§ Scene modeling code data
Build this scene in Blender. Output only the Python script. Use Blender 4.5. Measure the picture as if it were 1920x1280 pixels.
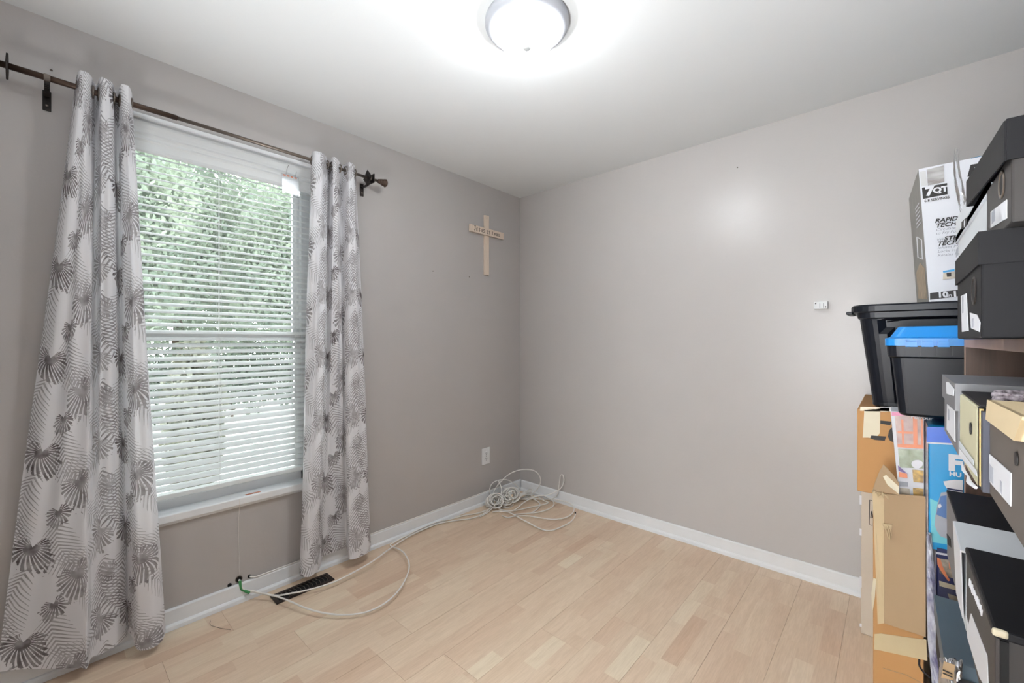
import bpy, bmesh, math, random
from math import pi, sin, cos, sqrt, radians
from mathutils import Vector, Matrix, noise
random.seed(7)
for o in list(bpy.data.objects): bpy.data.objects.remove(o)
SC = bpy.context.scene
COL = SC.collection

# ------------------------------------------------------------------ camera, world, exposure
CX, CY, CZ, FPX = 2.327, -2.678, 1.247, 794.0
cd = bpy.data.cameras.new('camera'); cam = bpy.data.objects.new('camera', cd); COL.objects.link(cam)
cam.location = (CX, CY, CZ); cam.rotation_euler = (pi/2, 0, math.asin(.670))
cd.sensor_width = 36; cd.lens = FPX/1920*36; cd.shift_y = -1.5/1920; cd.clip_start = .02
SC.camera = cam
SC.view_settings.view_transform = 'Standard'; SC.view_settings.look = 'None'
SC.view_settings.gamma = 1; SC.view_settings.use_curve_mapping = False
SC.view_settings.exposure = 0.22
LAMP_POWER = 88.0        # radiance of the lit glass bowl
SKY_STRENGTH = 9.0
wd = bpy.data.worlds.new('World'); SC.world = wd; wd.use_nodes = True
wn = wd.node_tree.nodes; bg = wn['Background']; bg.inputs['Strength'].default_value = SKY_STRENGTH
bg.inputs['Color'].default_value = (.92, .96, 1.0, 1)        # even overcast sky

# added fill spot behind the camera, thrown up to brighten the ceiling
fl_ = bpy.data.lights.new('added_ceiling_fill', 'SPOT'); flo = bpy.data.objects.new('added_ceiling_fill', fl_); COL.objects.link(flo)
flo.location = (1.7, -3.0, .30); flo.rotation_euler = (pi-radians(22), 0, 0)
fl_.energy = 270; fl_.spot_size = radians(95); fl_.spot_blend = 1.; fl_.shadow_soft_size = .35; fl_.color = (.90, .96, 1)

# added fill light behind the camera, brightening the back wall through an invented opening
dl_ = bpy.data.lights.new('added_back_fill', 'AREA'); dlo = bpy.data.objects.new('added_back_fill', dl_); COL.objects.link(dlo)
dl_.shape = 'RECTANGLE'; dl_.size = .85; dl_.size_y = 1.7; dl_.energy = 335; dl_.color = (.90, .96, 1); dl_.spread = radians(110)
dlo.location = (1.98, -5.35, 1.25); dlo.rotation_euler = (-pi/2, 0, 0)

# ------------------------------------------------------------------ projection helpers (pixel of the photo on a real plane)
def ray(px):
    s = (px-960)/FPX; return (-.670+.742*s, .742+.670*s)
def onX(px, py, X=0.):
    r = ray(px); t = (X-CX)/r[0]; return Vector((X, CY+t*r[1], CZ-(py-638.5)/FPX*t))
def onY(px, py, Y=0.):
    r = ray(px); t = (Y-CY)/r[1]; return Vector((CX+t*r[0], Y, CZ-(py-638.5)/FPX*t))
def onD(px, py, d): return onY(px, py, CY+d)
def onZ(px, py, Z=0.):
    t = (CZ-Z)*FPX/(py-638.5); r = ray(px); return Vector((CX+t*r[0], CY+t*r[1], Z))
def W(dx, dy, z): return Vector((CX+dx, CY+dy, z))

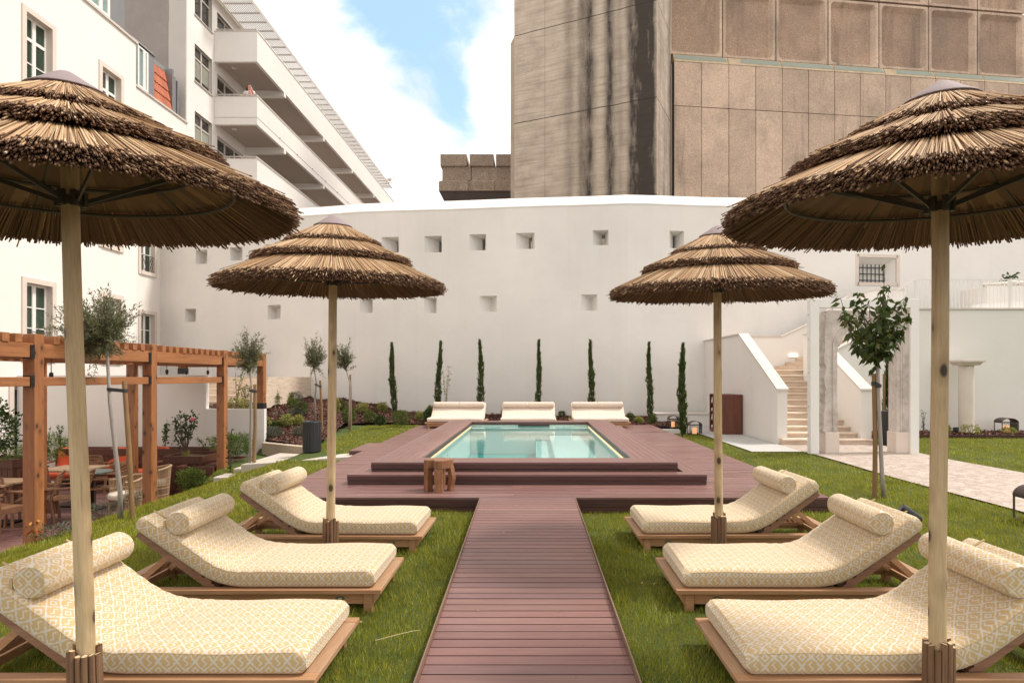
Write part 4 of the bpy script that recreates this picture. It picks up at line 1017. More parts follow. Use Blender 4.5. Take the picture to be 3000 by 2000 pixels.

§ What you will do
Without including any picture, retype the entries exactly.

§ Full solution
Build this scene in Blender. Output only the Python script. Use Blender 4.5. Measure the picture as if it were 1920x1280 pixels.
import bpy, bmesh, math, random
from math import pi, sin, cos, sqrt, radians
from mathutils import Vector, Matrix, noise
random.seed(7)
for o in list(bpy.data.objects): bpy.data.objects.remove(o)
SC = bpy.context.scene
COL = SC.collection

# ------------------------------------------------------------------ camera, world, exposure
CX, CY, CZ, FPX = 2.327, -2.678, 1.247, 794.0
cd = bpy.data.cameras.new('camera'); cam = bpy.data.objects.new('camera', cd); COL.objects.link(cam)
cam.location = (CX, CY, CZ); cam.rotation_euler = (pi/2, 0, math.asin(.670))
cd.sensor_width = 36; cd.lens = FPX/1920*36; cd.shift_y = -1.5/1920; cd.clip_start = .02
SC.camera = cam
SC.view_settings.view_transform = 'Standard'; SC.view_settings.look = 'None'
SC.view_settings.gamma = 1; SC.view_settings.use_curve_mapping = False
SC.view_settings.exposure = 0.22
LAMP_POWER = 88.0        # radiance of the lit glass bowl
SKY_STRENGTH = 9.0
wd = bpy.data.worlds.new('World'); SC.world = wd; wd.use_nodes = True
wn = wd.node_tree.nodes; bg = wn['Background']; bg.inputs['Strength'].default_value = SKY_STRENGTH
bg.inputs['Color'].default_value = (.92, .96, 1.0, 1)        # even overcast sky

# added fill spot behind the camera, thrown up to brighten the ceiling
fl_ = bpy.data.lights.new('added_ceiling_fill', 'SPOT'); flo = bpy.data.objects.new('added_ceiling_fill', fl_); COL.objects.link(flo)
flo.location = (1.7, -3.0, .30); flo.rotation_euler = (pi-radians(22), 0, 0)
fl_.energy = 270; fl_.spot_size = radians(95); fl_.spot_blend = 1.; fl_.shadow_soft_size = .35; fl_.color = (.90, .96, 1)

# added fill light behind the camera, brightening the back wall through an invented opening
dl_ = bpy.data.lights.new('added_back_fill', 'AREA'); dlo = bpy.data.objects.new('added_back_fill', dl_); COL.objects.link(dlo)
dl_.shape = 'RECTANGLE'; dl_.size = .85; dl_.size_y = 1.7; dl_.energy = 335; dl_.color = (.90, .96, 1); dl_.spread = radians(110)
dlo.location = (1.98, -5.35, 1.25); dlo.rotation_euler = (-pi/2, 0, 0)

# ------------------------------------------------------------------ projection helpers (pixel of the photo on a real plane)
def ray(px):
    s = (px-960)/FPX; return (-.670+.742*s, .742+.670*s)
def onX(px, py, X=0.):
    r = ray(px); t = (X-CX)/r[0]; return Vector((X, CY+t*r[1], CZ-(py-638.5)/FPX*t))
def onY(px, py, Y=0.):
    r = ray(px); t = (Y-CY)/r[1]; return Vector((CX+t*r[0], Y, CZ-(py-638.5)/FPX*t))
def onD(px, py, d): return onY(px, py, CY+d)
def onZ(px, py, Z=0.):
    t = (CZ-Z)*FPX/(py-638.5); r = ray(px); return Vector((CX+t*r[0], CY+t*r[1], Z))
def W(dx, dy, z): return Vector((CX+dx, CY+dy, z))

Write part 4 of the bpy script that recreates this picture. It picks up at line 1017. More parts follow. Use Blender 4.5. Take the picture to be 3000 by 2000 pixels.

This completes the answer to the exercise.